Should students be allowed to give good teachers a bonus?

Alice is a STEM student taking general chemistry, linear algebra, and intro to computer programming. At the end of her term, the school emails her an online form with a link to her Student-Allocated Bonus.

For taking three classes, Alice gets 3 points. She can divide them up however she wants between her teachers from this quarter. Her favorite teacher was Prof. Bruin, her math teacher. Her least favorite teacher was Prof. Cameron, her computer programming teacher. Prof. Dorry, her chemistry teacher, was all right. She gives Prof. Bruin 2 points, Prof. Dorry 1 point, and Prof. Cameron 0 points.

Jack is her classmate, but he forgets to fill out the SAB form. The system divides his points equally, 1 per teacher.

Once the due date for submission has passed, the system totals up the points that students have allocated to each teacher. Each teacher gets $5 per point. It’s a modest but not insignificant bonus. Prof. Bruin’s 30 students award him 50 points, so he earns $250 extra. At the local college, teachers make about $3,000 per class, so that’s an 8% bump in his earnings.

People were worried at first that this was basically the same thing as students bribing their teacher. What if Jack promises his math teacher that he’ll give him all his points on the SAB in exchange for “going easy on his grading?”

The beauty of the anonymized points system is that it makes this impossible to verify. Which student gave which points to what teacher is anonymous. Since points can only be given in integers, students can’t do any shenanigans like giving their teacher some weird decimal point number of points (2.6893 points) so that their teacher will see the decimal number and know who the money was from. And the SAB is assigned after all grades are due at the end of the quarter.

The SAB is a modest portion of the teacher’s total salary. It’s not a club that students can hold over a teacher’s head. $5 is not a meaningful bribe. It’s just one small but non-zero part of the incentive structure.

But it has some very attractive advantages.

Students are the consumers of the product schools are selling. They have at the very least an important role in evaluating its quality. Currently, they can only express their opinion before trying out a teacher’s offering, by choosing whether or not to pay tuition for the class. Wouldn’t it be better if at least some small fraction of their money was allocated after the class, when they have an informed opinion?
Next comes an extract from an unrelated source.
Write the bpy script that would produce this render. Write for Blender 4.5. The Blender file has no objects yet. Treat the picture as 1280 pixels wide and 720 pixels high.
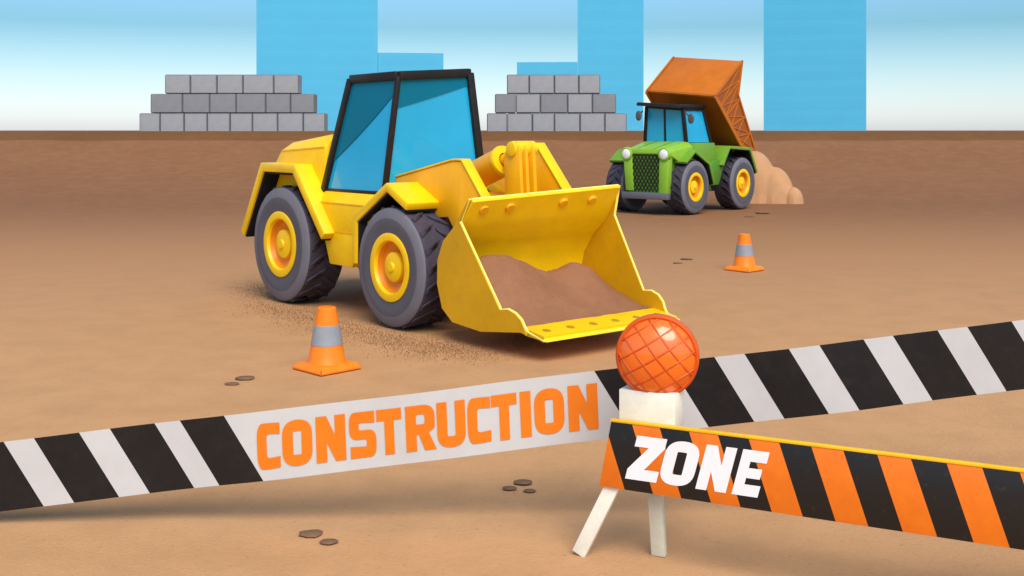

EDIT: Following discussion in the comments, I want to revise this. Students are indeed the consumers of the teaching and equipment that schools are selling, and they are the producers of the credentials/​learning employers are consuming. We can treat this as a sector of the economy that takes students and educational services as inputs, and outputs professionals to a variety of other sectors.

Students are also transient. If their only option for evaluating teachers is to grade them or give written feedback at the end of the quarter, it’s on an administrator to decide whether and how to discipline teachers who get bad reviews and reward those who get good ones. They don’t know exactly what the students meant in their feedback forms. Egos and relationships are on the line. Inertia sets in. This way, there’s a little bit of a carrot that administrators can offer to good teachers, without having to take responsibility for deciding who the good teachers are.

Finally, this system gives students a small but meaningful sense of responsibility for their school. When they fill out the SAB, they’re not going to alter their own outcomes. They already took the class. What they’re doing is helping steer the school in a better direction for the next class of students. This promotes a sense of stewardship.

Teachers might be afraid that they’re being given a pay cut that they have to “placate students” to get back. This fear could be alleviated by adding a $5 fee per class. Present teacher pay is unchanged. The SAB is truly a bonus—a pure increase in pay—for teachers who earn it.

I’d appreciate any feedback on ways this system could fail, and also ideas on the practical challenges administrators might face in implementing it. If similar systems already exist, please let me know examples.